En ese sentido, la exploración realizada por la cineasta, concentrándose en esos cuerpos —en ocasiones lánguidos, a veces desnudos, otras en un estado de distensión— e imprimiendo en el sonido la exposición de un universo frágil, no se comprende sin ciertos elementos que perfilan el periplo vital de los personajes que frecuentan la obra.

Antes de iniciar la proyección, Fazáns describía su film como uno de esos trabajos sensitivos en los que hay que perderse. Y es precisamente a lo que invita A estación violenta, una cinta que no se ofusca ante un retrato por momentos tan amargo, y que se abre, invitándonos a perdernos entre los efímeros acordes de un concierto a media tarde a orillas del río, o frente a un vaivén donde las relaciones parecen etéreas, en el que nada parece perdurar.

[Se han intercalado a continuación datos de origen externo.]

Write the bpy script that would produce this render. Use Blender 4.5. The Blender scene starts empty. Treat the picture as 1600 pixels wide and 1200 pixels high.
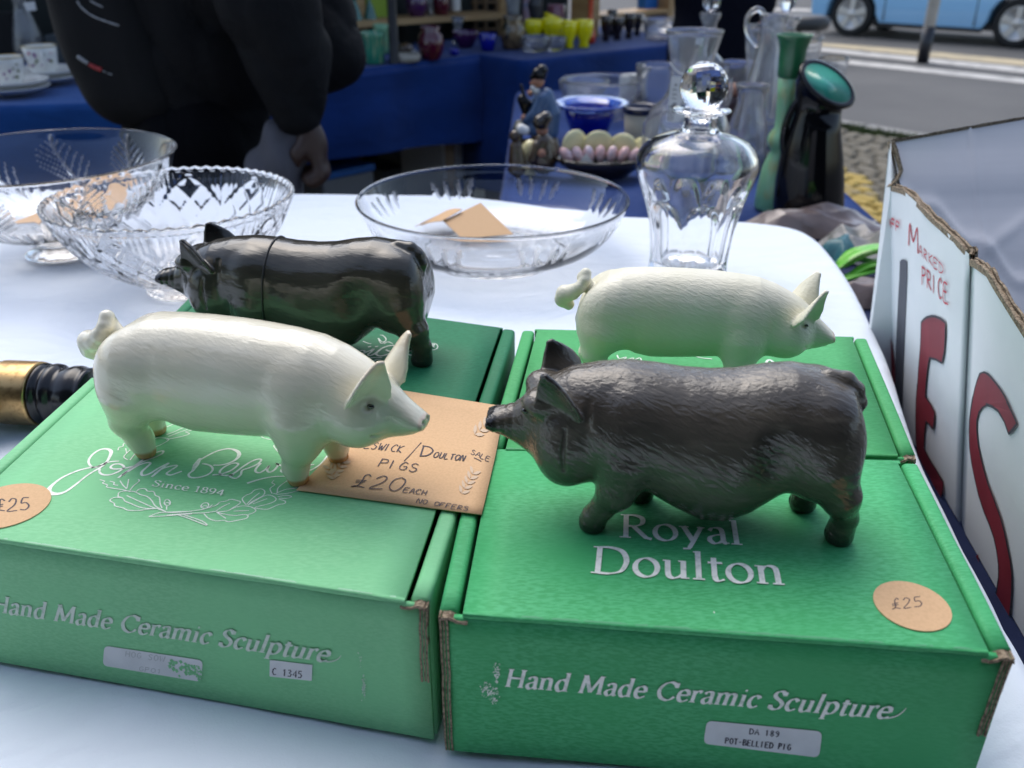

Hay, de hecho, un momento en el que los protagonistas vuelven a la playa, de noche. David incita a sus compañeros, invitándoles a tirarse al agua con él, como evocando un tiempo pasado, reproduciendo un instante de felicidad fugaz. Acceden, pero ya nada es igual. Todo queda suspendido en un gesto a través de las miradas agotadas, tristes, reprimiendo un agónico grito que, resistiéndose a emerger, finalmente llegará.